Pay back financial aid

Pay back financial aid

Republican senators introduced a bill that will “encourage” Pell Grant recipients to graduate within six years.

The Pell for Performance Act is proposing that students who fail to graduate in six years repay back the Pell Grants, with interest accumulating from the first award letter. Should this bill made into law, it would affect all levels of post-secondary education, including community colleges.

According to Stanislav Levin, a research analyst for the LACCD Office of Institutional Research and Information, community colleges serves as an entry point into higher education for economically disadvantaged students, and the Federal Pell Grant serves a major role.   

“The Federal Pell Grant program is one of the critical mechanisms enabling students to substantially reduce their work burden, persevere in college, obtain a two year degree or transfer to a four-year institution,” Levin said in a report.  

Pell Grants are need-based financial aid rewards given to qualifying students, usually low-income, to subsidize the cost of college each semester. These grants are not loans and do not need to be paid, whether a degree is completed or not.

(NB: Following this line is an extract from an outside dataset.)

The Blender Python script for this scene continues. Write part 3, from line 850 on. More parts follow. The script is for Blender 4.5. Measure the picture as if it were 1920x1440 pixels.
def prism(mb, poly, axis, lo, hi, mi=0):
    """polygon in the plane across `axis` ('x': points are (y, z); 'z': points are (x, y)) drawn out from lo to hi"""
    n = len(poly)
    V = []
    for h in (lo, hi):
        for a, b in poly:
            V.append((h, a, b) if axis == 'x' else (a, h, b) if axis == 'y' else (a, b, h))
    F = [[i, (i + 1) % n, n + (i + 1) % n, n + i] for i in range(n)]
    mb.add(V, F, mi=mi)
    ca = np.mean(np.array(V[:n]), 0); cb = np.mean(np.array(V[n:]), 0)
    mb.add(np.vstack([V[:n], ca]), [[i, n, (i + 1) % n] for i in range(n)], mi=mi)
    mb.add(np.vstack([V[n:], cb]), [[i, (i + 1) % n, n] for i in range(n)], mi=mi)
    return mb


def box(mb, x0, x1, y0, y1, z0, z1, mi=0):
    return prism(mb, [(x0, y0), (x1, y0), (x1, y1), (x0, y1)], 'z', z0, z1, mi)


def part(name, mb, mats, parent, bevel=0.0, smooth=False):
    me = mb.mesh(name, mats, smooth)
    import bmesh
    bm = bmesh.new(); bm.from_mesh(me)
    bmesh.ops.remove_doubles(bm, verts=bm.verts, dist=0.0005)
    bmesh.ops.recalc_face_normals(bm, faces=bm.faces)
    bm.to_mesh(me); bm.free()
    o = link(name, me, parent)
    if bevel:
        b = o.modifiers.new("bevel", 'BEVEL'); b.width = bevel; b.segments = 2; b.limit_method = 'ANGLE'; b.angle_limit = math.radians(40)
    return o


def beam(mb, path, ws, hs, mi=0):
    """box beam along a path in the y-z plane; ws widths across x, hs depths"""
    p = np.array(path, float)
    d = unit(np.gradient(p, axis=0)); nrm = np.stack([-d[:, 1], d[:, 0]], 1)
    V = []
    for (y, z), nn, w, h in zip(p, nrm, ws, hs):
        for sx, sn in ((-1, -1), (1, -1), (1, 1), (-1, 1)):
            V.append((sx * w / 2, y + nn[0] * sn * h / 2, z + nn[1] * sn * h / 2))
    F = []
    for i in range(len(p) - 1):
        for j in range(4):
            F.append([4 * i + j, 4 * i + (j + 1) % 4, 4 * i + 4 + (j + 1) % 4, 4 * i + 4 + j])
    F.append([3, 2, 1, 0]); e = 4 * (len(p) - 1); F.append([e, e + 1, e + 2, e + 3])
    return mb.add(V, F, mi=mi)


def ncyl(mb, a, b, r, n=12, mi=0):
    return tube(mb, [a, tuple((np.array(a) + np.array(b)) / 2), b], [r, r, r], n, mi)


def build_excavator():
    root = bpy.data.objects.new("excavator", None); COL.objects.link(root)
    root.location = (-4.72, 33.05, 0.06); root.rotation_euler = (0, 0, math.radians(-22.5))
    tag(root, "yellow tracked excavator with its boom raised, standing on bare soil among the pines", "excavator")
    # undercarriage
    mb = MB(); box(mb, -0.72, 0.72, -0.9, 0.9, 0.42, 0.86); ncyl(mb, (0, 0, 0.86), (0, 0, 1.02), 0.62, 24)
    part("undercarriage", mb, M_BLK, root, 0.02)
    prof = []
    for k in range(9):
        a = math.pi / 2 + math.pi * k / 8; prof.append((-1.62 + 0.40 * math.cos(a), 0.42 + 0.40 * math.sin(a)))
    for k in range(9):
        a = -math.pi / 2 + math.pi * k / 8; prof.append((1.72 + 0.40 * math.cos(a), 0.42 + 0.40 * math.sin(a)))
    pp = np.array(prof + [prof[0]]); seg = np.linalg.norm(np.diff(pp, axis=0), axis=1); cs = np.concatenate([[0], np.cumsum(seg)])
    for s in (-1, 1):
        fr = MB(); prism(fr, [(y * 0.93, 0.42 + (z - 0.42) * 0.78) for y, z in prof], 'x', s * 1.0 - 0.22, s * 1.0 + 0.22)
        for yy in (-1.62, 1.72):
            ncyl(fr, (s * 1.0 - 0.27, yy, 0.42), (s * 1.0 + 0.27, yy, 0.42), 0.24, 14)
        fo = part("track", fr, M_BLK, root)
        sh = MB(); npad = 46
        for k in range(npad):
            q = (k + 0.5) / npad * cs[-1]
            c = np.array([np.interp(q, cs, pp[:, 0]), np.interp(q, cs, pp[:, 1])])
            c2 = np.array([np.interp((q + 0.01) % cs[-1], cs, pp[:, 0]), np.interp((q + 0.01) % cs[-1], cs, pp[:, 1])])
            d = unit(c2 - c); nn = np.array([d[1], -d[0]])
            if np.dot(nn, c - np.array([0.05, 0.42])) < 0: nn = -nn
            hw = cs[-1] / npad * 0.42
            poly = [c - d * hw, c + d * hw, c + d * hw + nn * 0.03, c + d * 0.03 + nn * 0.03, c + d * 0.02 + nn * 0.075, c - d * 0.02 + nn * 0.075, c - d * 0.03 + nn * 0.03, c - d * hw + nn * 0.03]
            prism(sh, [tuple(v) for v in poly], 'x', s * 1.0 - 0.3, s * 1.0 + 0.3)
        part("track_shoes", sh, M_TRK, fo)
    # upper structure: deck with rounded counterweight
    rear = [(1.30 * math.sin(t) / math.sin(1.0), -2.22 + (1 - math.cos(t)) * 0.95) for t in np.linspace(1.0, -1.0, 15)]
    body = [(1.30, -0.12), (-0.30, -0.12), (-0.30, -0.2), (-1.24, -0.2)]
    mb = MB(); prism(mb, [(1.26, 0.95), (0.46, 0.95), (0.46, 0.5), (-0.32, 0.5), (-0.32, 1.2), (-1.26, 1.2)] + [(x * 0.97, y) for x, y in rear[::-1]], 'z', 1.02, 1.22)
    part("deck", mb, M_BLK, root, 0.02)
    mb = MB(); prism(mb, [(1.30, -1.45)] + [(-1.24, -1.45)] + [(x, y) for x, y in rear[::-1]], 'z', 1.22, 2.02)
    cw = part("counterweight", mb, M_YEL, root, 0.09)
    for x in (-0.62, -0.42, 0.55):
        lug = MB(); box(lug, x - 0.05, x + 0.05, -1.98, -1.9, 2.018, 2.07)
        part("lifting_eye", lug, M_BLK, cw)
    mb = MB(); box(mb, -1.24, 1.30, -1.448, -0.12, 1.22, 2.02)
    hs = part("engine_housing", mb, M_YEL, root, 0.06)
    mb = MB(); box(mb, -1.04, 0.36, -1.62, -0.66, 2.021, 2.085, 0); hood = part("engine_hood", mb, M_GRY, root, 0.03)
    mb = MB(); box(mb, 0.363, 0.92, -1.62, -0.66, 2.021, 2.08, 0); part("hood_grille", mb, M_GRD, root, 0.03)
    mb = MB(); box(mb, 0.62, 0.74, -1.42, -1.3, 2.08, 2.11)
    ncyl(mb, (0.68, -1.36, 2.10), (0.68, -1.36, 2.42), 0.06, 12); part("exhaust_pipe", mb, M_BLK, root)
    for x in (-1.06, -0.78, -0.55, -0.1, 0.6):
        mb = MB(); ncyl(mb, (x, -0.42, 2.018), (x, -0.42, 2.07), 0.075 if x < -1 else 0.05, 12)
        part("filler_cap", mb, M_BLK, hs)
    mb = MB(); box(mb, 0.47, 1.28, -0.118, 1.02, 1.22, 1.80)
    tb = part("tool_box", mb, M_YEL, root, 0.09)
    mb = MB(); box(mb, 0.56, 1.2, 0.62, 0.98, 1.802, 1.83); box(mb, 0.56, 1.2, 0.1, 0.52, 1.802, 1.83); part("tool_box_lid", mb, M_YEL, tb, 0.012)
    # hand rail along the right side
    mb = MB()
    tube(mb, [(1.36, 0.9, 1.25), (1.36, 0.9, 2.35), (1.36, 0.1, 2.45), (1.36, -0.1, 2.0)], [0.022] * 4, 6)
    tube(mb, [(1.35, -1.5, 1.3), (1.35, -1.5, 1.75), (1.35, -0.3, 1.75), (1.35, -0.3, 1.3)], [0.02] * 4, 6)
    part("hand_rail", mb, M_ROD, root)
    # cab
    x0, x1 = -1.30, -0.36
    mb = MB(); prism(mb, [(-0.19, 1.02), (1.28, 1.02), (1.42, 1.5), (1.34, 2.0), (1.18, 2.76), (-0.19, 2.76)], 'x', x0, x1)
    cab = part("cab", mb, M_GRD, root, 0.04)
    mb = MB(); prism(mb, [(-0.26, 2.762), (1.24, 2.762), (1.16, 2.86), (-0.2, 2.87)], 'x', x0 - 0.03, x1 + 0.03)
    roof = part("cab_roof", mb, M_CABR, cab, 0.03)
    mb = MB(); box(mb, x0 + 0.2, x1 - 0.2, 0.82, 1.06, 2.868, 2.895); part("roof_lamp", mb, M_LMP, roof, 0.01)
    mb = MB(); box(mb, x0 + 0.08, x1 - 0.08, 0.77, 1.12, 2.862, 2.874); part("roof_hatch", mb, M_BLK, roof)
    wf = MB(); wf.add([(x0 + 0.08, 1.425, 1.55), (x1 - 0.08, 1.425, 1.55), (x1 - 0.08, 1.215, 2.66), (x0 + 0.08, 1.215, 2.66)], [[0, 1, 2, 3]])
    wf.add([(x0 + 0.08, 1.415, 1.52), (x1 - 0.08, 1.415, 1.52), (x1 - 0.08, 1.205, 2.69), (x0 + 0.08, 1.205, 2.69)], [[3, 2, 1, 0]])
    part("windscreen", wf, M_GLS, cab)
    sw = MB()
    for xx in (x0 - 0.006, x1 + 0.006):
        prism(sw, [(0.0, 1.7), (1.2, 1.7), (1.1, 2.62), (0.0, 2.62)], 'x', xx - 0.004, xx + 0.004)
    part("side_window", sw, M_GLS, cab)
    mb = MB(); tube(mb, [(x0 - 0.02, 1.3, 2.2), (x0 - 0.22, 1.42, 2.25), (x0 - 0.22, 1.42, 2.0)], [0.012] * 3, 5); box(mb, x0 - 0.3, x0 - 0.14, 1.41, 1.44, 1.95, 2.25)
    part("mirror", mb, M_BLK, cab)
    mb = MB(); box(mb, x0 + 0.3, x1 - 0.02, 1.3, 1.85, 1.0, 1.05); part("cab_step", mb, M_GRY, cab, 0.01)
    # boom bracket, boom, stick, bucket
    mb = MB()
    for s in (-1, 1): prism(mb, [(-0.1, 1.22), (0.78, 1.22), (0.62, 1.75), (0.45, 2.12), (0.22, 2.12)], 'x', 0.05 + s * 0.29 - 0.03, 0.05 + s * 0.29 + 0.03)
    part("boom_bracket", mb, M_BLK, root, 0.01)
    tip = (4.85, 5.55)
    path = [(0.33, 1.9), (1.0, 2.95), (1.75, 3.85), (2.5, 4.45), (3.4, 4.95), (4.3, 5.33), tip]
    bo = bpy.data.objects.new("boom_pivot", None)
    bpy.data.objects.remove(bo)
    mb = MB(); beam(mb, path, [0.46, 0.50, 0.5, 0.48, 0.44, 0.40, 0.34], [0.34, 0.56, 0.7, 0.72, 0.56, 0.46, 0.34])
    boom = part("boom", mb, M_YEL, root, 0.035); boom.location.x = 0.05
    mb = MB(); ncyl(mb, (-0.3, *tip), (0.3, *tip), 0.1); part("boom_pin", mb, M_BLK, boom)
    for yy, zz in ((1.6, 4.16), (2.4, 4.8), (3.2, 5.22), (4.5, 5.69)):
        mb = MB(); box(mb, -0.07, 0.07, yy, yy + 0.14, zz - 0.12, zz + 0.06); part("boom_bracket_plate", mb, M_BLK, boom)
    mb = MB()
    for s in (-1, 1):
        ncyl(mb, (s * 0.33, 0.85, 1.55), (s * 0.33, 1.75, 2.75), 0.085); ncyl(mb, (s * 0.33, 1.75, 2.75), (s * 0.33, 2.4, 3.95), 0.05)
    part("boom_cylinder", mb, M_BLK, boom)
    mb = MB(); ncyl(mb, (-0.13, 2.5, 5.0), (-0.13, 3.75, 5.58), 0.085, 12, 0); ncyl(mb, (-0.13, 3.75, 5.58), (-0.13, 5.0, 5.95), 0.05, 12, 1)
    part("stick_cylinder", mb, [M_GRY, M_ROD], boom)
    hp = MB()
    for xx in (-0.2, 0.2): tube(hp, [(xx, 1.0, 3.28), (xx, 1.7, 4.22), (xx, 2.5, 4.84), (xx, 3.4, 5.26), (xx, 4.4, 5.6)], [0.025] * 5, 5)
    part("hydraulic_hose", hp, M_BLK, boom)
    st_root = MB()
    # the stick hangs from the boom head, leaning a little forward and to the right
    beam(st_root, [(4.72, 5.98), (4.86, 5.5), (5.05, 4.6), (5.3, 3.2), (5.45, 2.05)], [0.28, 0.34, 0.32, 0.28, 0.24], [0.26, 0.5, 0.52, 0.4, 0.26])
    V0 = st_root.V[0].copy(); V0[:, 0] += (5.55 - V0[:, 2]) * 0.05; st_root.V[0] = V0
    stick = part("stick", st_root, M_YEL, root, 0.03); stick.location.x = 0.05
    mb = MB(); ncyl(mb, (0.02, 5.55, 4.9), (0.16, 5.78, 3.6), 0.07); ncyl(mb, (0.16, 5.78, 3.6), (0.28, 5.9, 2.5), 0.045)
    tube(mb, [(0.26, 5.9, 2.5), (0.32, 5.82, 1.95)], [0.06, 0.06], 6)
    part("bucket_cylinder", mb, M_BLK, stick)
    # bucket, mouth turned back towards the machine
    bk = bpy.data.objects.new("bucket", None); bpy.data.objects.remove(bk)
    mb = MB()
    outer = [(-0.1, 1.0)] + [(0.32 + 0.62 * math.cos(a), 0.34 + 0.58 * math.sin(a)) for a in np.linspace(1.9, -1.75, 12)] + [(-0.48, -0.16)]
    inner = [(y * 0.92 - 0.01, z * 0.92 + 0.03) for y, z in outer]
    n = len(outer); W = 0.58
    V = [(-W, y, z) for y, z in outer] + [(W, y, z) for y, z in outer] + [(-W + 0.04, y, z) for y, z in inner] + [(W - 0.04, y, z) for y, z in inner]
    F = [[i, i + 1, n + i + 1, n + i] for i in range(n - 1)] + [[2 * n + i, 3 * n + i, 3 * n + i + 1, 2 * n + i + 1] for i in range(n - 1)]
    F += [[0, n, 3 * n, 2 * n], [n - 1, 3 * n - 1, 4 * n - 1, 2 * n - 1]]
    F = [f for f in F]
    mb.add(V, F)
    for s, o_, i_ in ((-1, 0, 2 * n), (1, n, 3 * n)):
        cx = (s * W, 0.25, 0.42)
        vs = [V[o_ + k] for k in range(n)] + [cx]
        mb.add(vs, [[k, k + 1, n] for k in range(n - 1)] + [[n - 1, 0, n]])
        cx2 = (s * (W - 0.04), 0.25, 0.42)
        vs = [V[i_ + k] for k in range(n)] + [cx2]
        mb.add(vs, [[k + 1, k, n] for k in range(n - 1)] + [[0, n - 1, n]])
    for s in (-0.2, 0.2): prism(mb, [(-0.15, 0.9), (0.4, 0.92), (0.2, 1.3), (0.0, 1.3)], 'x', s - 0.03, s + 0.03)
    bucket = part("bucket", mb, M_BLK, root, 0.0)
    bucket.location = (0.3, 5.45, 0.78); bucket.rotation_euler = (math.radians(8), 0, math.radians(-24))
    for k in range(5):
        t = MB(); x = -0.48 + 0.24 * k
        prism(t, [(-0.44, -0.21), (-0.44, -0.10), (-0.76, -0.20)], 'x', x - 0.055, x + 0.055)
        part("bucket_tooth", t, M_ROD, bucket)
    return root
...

Statistics show that about 36 percent of Pell Grant recipients are not graduating. These rates have caused concerns for opponents of the grant, who are pushing to amend the program. According to the Hechinger Report, analysis of 32 of the largest private and 50 of the largest public universities revealed that more than a third of Pell Grant recipients hadn’t earned a degree after six years.

A large percentage of Pell Grant recipients are non-traditional students in community colleges and trade schools, who are usually in those institutions to reduce the cost of an expensive education. According to NPR, these students make up almost half of Pell Grant recipients, but only 3 percent earn a bachelor’s degree.

Pell Grants are capped at $5,920 a semester. According to the U.S. Department of Education, the maximum Pell Grant award covers about 30 percent of a four-year tuition, but on average, students don’t receive the maximum award of $3,700, and are unable to pay tuition and fees.  

“Access to financial aid is considered to be essential to the student academic success and educational goal attainment in a two-year institution,” Levin said in the report. “Absent an adequate financial aid award, many low- and middle-income college students will face certain barriers to college education, having to work significant number of hours to cover the costs of their education and living expenses as well as to fully meet their family obligations.”

Republican senators say that this bill will offer a reprieve to taxpayers, who have paid $400 billion to fund the Pell Grant program since 2000, and are now spending more than $30 million a year to continue to fund the program, according to TIME.

The Act exempts current recipients, students who are on active military duty or who experience illness, injury or the death of a relative.